****/****
screenplay by Ben Edlund and John August and Joss Whedon
directed by Don Bluth & Gary Goldman
by Jarrod Chambers The true test of an animated film is whether it can make you forget that it is animated. Pixar has had great success in this regard: both Toy Story and A Bug's Life are so engrossing that I completely forgot that I was watching state-of-the-art computer animation. This was also the case with last year's The Iron Giant, and now we can add Titan A.E. to the list.
This film, a space opera whose plot owes a debt to Robert Heinlein's juvenile novel Between Planets, pushes the limits of present-day animation. It combines hand-drawn characters (human and alien) with some fantastic computer-generated backgrounds, so seamlessly that it's hard to tell sometimes where one technique ends and the other begins. More importantly, the animation effort is in service of an excellent story.

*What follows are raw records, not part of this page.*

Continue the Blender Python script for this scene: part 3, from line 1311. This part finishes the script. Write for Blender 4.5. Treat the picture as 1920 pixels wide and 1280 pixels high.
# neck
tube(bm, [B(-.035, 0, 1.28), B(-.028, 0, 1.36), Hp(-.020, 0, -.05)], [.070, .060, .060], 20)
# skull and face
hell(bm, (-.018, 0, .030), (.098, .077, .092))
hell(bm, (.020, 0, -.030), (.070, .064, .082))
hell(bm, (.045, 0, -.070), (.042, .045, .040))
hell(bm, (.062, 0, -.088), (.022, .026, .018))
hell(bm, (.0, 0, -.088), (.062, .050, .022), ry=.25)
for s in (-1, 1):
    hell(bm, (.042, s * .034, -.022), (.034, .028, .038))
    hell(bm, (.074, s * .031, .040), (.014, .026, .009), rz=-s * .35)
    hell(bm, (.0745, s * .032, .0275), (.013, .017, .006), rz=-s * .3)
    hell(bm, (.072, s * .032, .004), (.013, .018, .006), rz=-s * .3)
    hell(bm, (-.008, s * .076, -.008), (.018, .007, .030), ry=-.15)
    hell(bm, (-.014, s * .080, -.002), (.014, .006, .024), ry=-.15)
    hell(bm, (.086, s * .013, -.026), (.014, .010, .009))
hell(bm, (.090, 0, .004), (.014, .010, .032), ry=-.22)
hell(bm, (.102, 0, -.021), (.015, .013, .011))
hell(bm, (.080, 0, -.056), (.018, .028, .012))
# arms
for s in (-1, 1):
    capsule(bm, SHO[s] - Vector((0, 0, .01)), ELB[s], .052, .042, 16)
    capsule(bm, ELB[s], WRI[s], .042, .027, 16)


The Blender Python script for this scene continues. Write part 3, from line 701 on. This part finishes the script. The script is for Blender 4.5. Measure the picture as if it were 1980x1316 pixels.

Cale (Matt Damon) is a five-year-old boy when the Earth is destroyed by the evil Drej, glowing blue aliens whose faces are black voids and who fear the potential of the human race and therefore plan to wipe them out. Cale's father is the chief scientist of something called Project Titan, which is both the reason the Drej are attacking and the last hope for humanity. After being entrusted with a ring that somehow holds the key to the Titan project, Cale is whisked away by his father's assistant, Tek (voiced by Tone-Loc, of all people), onto one of the escaping Earth ships.
Years pass and Cale has become a cynical 20-year-old maintenance technician in a space salvage operation, while the human race has been hunted almost to extinction, with the exception of a few "drifter colonies" and loners like Cale. This state of affairs cannot last, of course, and a dashing space captain named Corso (Bill Pullman) arrives with a fast ship and a ragtag crew to fetch Cale and take him on a hunt for the Titan. The Drej show up and drive them out of the station and into space, and the chase is on.
This is essentially a coming-of-age story: As Cale and his companions cross the galaxy in search of the Titan, always one step ahead of the Drej, Cale himself comes to terms with his abandonment as a child, and begins to see the promise inherent in the human race. The character development never slows things down, and our heroes scrape through one close call after another until the final ultimate showdown with Drej, as the fate of humanity hangs in the balance.
As my nine-year-old son said, "Some parts are funny, some parts are tragic, and most of it is cool." It's a fun movie for kids, only 90 minutes long, and spine-tingling without being truly frightening. My only criticism, and it's a mild one, is that the rock songs on the soundtrack were a bit distracting; after all, this is 3144 A.D., and one hopes that music will have, if not advanced, at least changed in a thousand years. All in all, Titan A.E. is good fun, with a few moments that have you biting your nails and forgetting that you are watching a cartoon.